• [REQUIRED TASK] Repeat exactly what appears from the opening line of the listing to the line with "col = sc.collection", inclusive.

• [RAW DATA]
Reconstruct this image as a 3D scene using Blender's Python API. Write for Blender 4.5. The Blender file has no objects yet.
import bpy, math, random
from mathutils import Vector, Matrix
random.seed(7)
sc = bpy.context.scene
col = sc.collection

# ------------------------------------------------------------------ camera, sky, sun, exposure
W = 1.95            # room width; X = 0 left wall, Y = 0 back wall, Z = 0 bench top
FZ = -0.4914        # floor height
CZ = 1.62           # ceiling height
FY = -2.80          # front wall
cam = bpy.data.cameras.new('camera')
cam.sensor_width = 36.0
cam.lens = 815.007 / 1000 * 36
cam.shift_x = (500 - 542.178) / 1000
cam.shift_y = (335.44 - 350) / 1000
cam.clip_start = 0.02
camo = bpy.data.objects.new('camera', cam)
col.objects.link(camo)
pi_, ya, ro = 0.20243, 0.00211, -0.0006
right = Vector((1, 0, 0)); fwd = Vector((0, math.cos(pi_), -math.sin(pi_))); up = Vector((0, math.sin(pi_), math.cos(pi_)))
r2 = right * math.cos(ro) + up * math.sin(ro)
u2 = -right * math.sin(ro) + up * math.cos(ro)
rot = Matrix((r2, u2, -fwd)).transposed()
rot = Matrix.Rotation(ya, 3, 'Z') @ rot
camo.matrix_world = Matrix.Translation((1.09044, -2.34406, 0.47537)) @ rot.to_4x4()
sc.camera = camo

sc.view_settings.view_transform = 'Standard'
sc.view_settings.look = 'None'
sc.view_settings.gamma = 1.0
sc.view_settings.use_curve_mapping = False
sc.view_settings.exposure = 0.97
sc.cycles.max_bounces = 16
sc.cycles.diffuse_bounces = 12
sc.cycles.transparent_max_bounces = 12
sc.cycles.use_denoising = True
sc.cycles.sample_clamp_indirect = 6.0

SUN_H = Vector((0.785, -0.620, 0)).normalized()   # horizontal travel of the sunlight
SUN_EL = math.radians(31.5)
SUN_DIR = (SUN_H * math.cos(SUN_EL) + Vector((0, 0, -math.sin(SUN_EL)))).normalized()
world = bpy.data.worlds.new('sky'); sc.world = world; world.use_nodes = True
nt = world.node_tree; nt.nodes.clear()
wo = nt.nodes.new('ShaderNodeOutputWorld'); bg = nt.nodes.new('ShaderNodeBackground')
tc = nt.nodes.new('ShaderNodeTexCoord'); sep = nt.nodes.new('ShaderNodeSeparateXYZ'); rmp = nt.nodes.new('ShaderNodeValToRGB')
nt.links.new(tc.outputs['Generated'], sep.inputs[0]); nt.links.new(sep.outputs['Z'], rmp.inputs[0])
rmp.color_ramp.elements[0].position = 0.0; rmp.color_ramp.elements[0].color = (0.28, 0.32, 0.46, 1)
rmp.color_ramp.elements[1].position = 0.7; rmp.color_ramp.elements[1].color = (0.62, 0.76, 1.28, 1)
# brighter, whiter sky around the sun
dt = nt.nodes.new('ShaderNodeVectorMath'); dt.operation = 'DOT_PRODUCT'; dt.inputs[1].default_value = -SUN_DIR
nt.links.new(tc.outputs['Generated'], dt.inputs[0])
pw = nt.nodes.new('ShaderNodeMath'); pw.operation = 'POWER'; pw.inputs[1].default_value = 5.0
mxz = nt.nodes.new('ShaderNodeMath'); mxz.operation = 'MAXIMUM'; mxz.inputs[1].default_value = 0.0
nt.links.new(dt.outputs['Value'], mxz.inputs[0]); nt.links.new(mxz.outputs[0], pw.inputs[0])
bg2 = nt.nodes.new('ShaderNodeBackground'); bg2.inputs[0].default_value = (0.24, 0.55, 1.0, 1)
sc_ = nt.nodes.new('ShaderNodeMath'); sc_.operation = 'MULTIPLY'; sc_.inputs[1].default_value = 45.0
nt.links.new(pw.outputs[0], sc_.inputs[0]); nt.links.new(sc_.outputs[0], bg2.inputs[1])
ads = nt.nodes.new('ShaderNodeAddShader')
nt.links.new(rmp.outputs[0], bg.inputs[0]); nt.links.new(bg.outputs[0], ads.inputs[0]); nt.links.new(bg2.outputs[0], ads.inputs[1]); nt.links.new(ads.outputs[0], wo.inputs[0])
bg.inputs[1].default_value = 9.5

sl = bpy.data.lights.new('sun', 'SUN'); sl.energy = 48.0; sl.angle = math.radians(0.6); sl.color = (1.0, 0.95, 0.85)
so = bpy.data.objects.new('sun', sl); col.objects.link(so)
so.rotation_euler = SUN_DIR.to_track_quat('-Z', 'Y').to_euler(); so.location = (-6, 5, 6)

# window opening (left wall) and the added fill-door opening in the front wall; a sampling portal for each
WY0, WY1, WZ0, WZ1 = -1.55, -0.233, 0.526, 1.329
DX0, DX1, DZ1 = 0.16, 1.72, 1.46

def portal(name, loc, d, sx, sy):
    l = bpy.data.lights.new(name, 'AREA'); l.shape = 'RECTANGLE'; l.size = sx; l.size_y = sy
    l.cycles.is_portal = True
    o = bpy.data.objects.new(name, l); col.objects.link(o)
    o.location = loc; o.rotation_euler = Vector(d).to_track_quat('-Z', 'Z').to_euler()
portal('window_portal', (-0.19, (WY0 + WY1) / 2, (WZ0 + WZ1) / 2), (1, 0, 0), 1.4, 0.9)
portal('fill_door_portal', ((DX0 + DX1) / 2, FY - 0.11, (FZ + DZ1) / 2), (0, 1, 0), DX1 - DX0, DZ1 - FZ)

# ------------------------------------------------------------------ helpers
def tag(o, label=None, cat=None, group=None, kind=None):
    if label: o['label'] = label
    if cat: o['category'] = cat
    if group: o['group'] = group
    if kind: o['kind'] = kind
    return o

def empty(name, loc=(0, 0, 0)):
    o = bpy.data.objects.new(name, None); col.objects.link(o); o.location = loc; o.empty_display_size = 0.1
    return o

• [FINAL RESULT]
Reconstruct this image as a 3D scene using Blender's Python API. Write for Blender 4.5. The Blender file has no objects yet.
import bpy, math, random
from mathutils import Vector, Matrix
random.seed(7)
sc = bpy.context.scene
col = sc.collection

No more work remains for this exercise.